Jésus au désert selon Bonvicino
Sylvain Campeau | 22 février 2021
La majorité des peintres qui ont proposé une traduction picturale du récit de la tentation de Jésus au désert l’ont fait d’après les textes de Matthieu ou Luc. Alessandro Bonvicino semble s’être plutôt inspiré du texte beaucoup plus sobre de Marc. Le tableau dépeint un Jésus pensif dans un lieu désert qui semble escarpé. Il est entouré d’animaux sauvages et on observe des anges dans les coins supérieurs de la toile.
Les textes
Aussitôt l’Esprit poussa Jésus au désert. Pendant quarante jours il y fut mis à l’épreuve par Satan. Il demeurait parmi les bêtes sauvages, et les anges le servaient. (Marc 1,12-13)
Le texte de Marc ne décrit pas les épreuves que Jésus subit en présence de l’adversaire et ignore le débat basé sur les Écritures associé à chacune des tentations. Cette tradition parallèle se retrouve plutôt chez les autres évangiles synoptiques (voir les textes de Matthieu 4,1-11 et Luc 4,1-13).
Ce récit de l’épreuve est étroitement lié au précédent (le baptême de Jésus) par un verset qui est de la main de Marc : « Aussitôt l’Esprit poussa Jésus au désert. » (v. 12) Il est suivi ici par Matthieu mais Luc choisit une séquence différente. Le verbe utilisé pour décrire l’action de l’Esprit est le même que celui qu’on retrouve dans les récits d’exorcisme quand Jésus « chasse » les démons. Il traduit une certaine violence ou un empressement : le dénouement de l’épreuve que Jésus va subir est important pour comprendre la suite de l’évangile qui présente souvent le ministère de Jésus comme un combat contre les forces du mal.

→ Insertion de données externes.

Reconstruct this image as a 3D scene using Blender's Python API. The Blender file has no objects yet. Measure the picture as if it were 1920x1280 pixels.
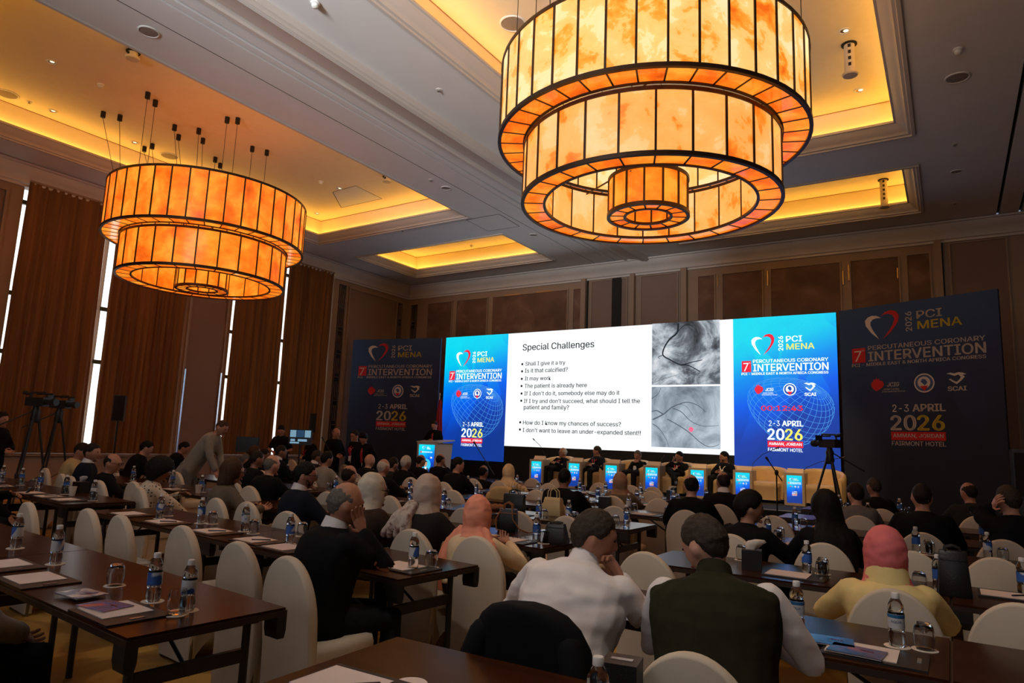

La mention des quarante jours rappelle, pour certains commentateurs, le séjour du peuple hébreu au désert (Exode 16,1-4 ; 17,1-7). Mais chez Marc, le désert est le lieu de la rencontre avec Dieu ; à quelques reprises, Jésus se retire dans un endroit désert pour prier (1,35 ; 6,31). On peut aussi y voir le « lieu de la décision » [1]. Dynamisé par le Souffle de Dieu reçu au baptême (1,10), Jésus répond positivement à la mission qui lui est confiée. La suite de la section nous le montre annonçant la Bonne nouvelle et la venue du Règne de Dieu. Il a traversé l’épreuve avec succès.
L’interprétation picturale
Jésus n’est pas debout devant Satan et la scène n’évoque pas l’une des trois tentations qu’on retrouve chez Matthieu ou Luc. Il est représenté assis et son attitude laisse deviner qu’il est en grande réflexion. La couleur de ses vêtements est conforme à l’iconographie traditionnelle : le rouge de sa tunique évoque son humanité et anticipe la fin tragique de sa mission ; le bleu de son manteau pointe vers sa nature divine.
Des angelots sont représentés dans les coins supérieurs. Ceux près de Jésus illustrent bien le texte qui affirment que « les anges le servaient ». Les anges de la gauche semblent être en présence d’un personnage hors cadre. Il est sans doute permis d’y voir une présence discrète du Père et comprendre que le regard de Jésus est dirigé vers Lui.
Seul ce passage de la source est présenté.